◆ TASK DIRECTIONS
Every line of the material is to be repeated exactly as it stands.

◆ DATASET CONTENT
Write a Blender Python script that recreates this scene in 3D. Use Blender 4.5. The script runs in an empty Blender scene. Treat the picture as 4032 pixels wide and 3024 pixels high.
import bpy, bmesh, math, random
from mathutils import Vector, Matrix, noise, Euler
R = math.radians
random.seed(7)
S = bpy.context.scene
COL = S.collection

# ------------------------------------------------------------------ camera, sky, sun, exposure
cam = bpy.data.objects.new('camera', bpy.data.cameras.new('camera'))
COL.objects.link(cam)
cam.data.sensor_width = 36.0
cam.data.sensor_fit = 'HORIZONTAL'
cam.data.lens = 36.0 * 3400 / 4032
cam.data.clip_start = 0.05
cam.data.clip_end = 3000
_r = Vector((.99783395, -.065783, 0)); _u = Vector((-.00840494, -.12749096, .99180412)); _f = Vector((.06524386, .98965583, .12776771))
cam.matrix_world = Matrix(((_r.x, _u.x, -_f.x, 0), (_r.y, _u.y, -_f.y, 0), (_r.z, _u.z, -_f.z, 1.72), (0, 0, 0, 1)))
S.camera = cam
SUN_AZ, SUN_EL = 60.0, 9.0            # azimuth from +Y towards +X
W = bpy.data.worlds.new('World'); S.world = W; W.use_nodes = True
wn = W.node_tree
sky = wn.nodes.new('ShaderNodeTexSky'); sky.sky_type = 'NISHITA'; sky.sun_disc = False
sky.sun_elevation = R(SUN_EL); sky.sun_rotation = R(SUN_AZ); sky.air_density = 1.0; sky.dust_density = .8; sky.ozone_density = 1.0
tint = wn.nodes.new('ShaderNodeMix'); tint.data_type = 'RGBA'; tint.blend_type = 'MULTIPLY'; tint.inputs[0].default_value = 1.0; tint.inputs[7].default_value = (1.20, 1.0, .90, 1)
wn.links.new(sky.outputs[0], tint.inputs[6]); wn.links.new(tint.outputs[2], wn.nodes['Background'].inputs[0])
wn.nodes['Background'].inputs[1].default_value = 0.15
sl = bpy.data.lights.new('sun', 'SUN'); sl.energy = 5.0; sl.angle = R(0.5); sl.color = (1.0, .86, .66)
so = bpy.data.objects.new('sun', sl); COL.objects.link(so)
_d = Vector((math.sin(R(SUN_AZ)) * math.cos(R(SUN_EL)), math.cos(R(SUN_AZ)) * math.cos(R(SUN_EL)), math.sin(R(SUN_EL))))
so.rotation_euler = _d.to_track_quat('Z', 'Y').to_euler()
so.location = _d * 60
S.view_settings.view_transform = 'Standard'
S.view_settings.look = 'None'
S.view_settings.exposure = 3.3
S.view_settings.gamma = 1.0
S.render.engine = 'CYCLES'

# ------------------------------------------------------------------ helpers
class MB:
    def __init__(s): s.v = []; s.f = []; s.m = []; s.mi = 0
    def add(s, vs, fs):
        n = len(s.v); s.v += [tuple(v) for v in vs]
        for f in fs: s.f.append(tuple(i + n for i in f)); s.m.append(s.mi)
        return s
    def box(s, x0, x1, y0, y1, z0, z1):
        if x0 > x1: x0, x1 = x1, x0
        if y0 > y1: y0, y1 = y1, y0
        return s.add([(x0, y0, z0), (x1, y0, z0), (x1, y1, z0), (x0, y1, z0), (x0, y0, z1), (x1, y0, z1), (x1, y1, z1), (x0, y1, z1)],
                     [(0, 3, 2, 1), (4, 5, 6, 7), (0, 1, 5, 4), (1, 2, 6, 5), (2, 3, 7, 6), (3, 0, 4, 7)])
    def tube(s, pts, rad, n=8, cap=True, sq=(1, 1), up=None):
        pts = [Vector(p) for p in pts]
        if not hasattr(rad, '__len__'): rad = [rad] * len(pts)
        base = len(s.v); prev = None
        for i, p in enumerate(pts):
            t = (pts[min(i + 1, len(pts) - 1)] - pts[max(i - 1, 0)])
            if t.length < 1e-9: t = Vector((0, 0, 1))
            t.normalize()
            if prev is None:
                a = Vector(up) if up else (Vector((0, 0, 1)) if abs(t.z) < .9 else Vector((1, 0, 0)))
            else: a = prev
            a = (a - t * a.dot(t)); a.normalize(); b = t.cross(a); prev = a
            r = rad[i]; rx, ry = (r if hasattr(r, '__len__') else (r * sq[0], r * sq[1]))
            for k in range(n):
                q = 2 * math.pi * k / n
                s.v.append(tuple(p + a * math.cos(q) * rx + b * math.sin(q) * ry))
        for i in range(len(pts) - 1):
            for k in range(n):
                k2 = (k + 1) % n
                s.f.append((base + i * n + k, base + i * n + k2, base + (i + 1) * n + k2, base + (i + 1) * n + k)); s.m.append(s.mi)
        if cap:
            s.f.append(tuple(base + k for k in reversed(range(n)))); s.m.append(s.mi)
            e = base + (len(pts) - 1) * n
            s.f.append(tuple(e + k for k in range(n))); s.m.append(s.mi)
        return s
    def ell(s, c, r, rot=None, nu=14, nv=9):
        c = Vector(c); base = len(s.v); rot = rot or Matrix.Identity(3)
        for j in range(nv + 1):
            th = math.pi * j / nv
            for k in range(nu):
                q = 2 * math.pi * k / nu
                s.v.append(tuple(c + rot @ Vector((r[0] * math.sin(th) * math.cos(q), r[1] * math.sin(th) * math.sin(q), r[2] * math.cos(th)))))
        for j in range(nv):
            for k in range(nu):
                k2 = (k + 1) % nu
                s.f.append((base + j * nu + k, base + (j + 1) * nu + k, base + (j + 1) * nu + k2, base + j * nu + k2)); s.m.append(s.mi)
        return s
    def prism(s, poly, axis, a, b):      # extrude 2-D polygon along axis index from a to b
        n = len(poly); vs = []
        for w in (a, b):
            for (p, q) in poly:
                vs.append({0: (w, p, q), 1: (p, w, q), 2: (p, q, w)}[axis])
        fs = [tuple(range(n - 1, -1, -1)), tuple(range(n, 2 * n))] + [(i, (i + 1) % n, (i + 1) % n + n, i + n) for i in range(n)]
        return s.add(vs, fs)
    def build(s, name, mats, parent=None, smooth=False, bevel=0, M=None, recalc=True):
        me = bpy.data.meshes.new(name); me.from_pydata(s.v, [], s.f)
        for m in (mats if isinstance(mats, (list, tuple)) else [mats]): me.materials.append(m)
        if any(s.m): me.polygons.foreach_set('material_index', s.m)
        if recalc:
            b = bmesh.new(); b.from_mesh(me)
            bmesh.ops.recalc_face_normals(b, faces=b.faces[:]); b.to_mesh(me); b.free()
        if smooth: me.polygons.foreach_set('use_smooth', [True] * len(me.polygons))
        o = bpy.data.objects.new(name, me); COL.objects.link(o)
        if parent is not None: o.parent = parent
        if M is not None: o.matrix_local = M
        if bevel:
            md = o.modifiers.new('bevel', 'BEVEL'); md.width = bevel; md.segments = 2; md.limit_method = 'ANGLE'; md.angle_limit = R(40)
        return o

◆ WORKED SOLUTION
Write a Blender Python script that recreates this scene in 3D. Use Blender 4.5. The script runs in an empty Blender scene. Treat the picture as 4032 pixels wide and 3024 pixels high.
import bpy, bmesh, math, random
from mathutils import Vector, Matrix, noise, Euler
R = math.radians
random.seed(7)
S = bpy.context.scene
COL = S.collection

# ------------------------------------------------------------------ camera, sky, sun, exposure
cam = bpy.data.objects.new('camera', bpy.data.cameras.new('camera'))
COL.objects.link(cam)
cam.data.sensor_width = 36.0
cam.data.sensor_fit = 'HORIZONTAL'
cam.data.lens = 36.0 * 3400 / 4032
cam.data.clip_start = 0.05
cam.data.clip_end = 3000
_r = Vector((.99783395, -.065783, 0)); _u = Vector((-.00840494, -.12749096, .99180412)); _f = Vector((.06524386, .98965583, .12776771))
cam.matrix_world = Matrix(((_r.x, _u.x, -_f.x, 0), (_r.y, _u.y, -_f.y, 0), (_r.z, _u.z, -_f.z, 1.72), (0, 0, 0, 1)))
S.camera = cam
SUN_AZ, SUN_EL = 60.0, 9.0            # azimuth from +Y towards +X
W = bpy.data.worlds.new('World'); S.world = W; W.use_nodes = True
wn = W.node_tree
sky = wn.nodes.new('ShaderNodeTexSky'); sky.sky_type = 'NISHITA'; sky.sun_disc = False
sky.sun_elevation = R(SUN_EL); sky.sun_rotation = R(SUN_AZ); sky.air_density = 1.0; sky.dust_density = .8; sky.ozone_density = 1.0
tint = wn.nodes.new('ShaderNodeMix'); tint.data_type = 'RGBA'; tint.blend_type = 'MULTIPLY'; tint.inputs[0].default_value = 1.0; tint.inputs[7].default_value = (1.20, 1.0, .90, 1)
wn.links.new(sky.outputs[0], tint.inputs[6]); wn.links.new(tint.outputs[2], wn.nodes['Background'].inputs[0])
wn.nodes['Background'].inputs[1].default_value = 0.15
sl = bpy.data.lights.new('sun', 'SUN'); sl.energy = 5.0; sl.angle = R(0.5); sl.color = (1.0, .86, .66)
so = bpy.data.objects.new('sun', sl); COL.objects.link(so)
_d = Vector((math.sin(R(SUN_AZ)) * math.cos(R(SUN_EL)), math.cos(R(SUN_AZ)) * math.cos(R(SUN_EL)), math.sin(R(SUN_EL))))
so.rotation_euler = _d.to_track_quat('Z', 'Y').to_euler()
so.location = _d * 60
S.view_settings.view_transform = 'Standard'
S.view_settings.look = 'None'
S.view_settings.exposure = 3.3
S.view_settings.gamma = 1.0
S.render.engine = 'CYCLES'

# ------------------------------------------------------------------ helpers
class MB:
    def __init__(s): s.v = []; s.f = []; s.m = []; s.mi = 0
    def add(s, vs, fs):
        n = len(s.v); s.v += [tuple(v) for v in vs]
        for f in fs: s.f.append(tuple(i + n for i in f)); s.m.append(s.mi)
        return s
    def box(s, x0, x1, y0, y1, z0, z1):
        if x0 > x1: x0, x1 = x1, x0
        if y0 > y1: y0, y1 = y1, y0
        return s.add([(x0, y0, z0), (x1, y0, z0), (x1, y1, z0), (x0, y1, z0), (x0, y0, z1), (x1, y0, z1), (x1, y1, z1), (x0, y1, z1)],
                     [(0, 3, 2, 1), (4, 5, 6, 7), (0, 1, 5, 4), (1, 2, 6, 5), (2, 3, 7, 6), (3, 0, 4, 7)])
    def tube(s, pts, rad, n=8, cap=True, sq=(1, 1), up=None):
        pts = [Vector(p) for p in pts]
        if not hasattr(rad, '__len__'): rad = [rad] * len(pts)
        base = len(s.v); prev = None
        for i, p in enumerate(pts):
            t = (pts[min(i + 1, len(pts) - 1)] - pts[max(i - 1, 0)])
            if t.length < 1e-9: t = Vector((0, 0, 1))
            t.normalize()
            if prev is None:
                a = Vector(up) if up else (Vector((0, 0, 1)) if abs(t.z) < .9 else Vector((1, 0, 0)))
            else: a = prev
            a = (a - t * a.dot(t)); a.normalize(); b = t.cross(a); prev = a
            r = rad[i]; rx, ry = (r if hasattr(r, '__len__') else (r * sq[0], r * sq[1]))
            for k in range(n):
                q = 2 * math.pi * k / n
                s.v.append(tuple(p + a * math.cos(q) * rx + b * math.sin(q) * ry))
        for i in range(len(pts) - 1):
            for k in range(n):
                k2 = (k + 1) % n
                s.f.append((base + i * n + k, base + i * n + k2, base + (i + 1) * n + k2, base + (i + 1) * n + k)); s.m.append(s.mi)
        if cap:
            s.f.append(tuple(base + k for k in reversed(range(n)))); s.m.append(s.mi)
            e = base + (len(pts) - 1) * n
            s.f.append(tuple(e + k for k in range(n))); s.m.append(s.mi)
        return s
    def ell(s, c, r, rot=None, nu=14, nv=9):
        c = Vector(c); base = len(s.v); rot = rot or Matrix.Identity(3)
        for j in range(nv + 1):
            th = math.pi * j / nv
            for k in range(nu):
                q = 2 * math.pi * k / nu
                s.v.append(tuple(c + rot @ Vector((r[0] * math.sin(th) * math.cos(q), r[1] * math.sin(th) * math.sin(q), r[2] * math.cos(th)))))
        for j in range(nv):
            for k in range(nu):
                k2 = (k + 1) % nu
                s.f.append((base + j * nu + k, base + (j + 1) * nu + k, base + (j + 1) * nu + k2, base + j * nu + k2)); s.m.append(s.mi)
        return s
    def prism(s, poly, axis, a, b):      # extrude 2-D polygon along axis index from a to b
        n = len(poly); vs = []
        for w in (a, b):
            for (p, q) in poly:
                vs.append({0: (w, p, q), 1: (p, w, q), 2: (p, q, w)}[axis])
        fs = [tuple(range(n - 1, -1, -1)), tuple(range(n, 2 * n))] + [(i, (i + 1) % n, (i + 1) % n + n, i + n) for i in range(n)]
        return s.add(vs, fs)
    def build(s, name, mats, parent=None, smooth=False, bevel=0, M=None, recalc=True):
        me = bpy.data.meshes.new(name); me.from_pydata(s.v, [], s.f)
        for m in (mats if isinstance(mats, (list, tuple)) else [mats]): me.materials.append(m)
        if any(s.m): me.polygons.foreach_set('material_index', s.m)
        if recalc:
            b = bmesh.new(); b.from_mesh(me)
            bmesh.ops.recalc_face_normals(b, faces=b.faces[:]); b.to_mesh(me); b.free()
        if smooth: me.polygons.foreach_set('use_smooth', [True] * len(me.polygons))
        o = bpy.data.objects.new(name, me); COL.objects.link(o)
        if parent is not None: o.parent = parent
        if M is not None: o.matrix_local = M
        if bevel:
            md = o.modifiers.new('bevel', 'BEVEL'); md.width = bevel; md.segments = 2; md.limit_method = 'ANGLE'; md.angle_limit = R(40)
        return o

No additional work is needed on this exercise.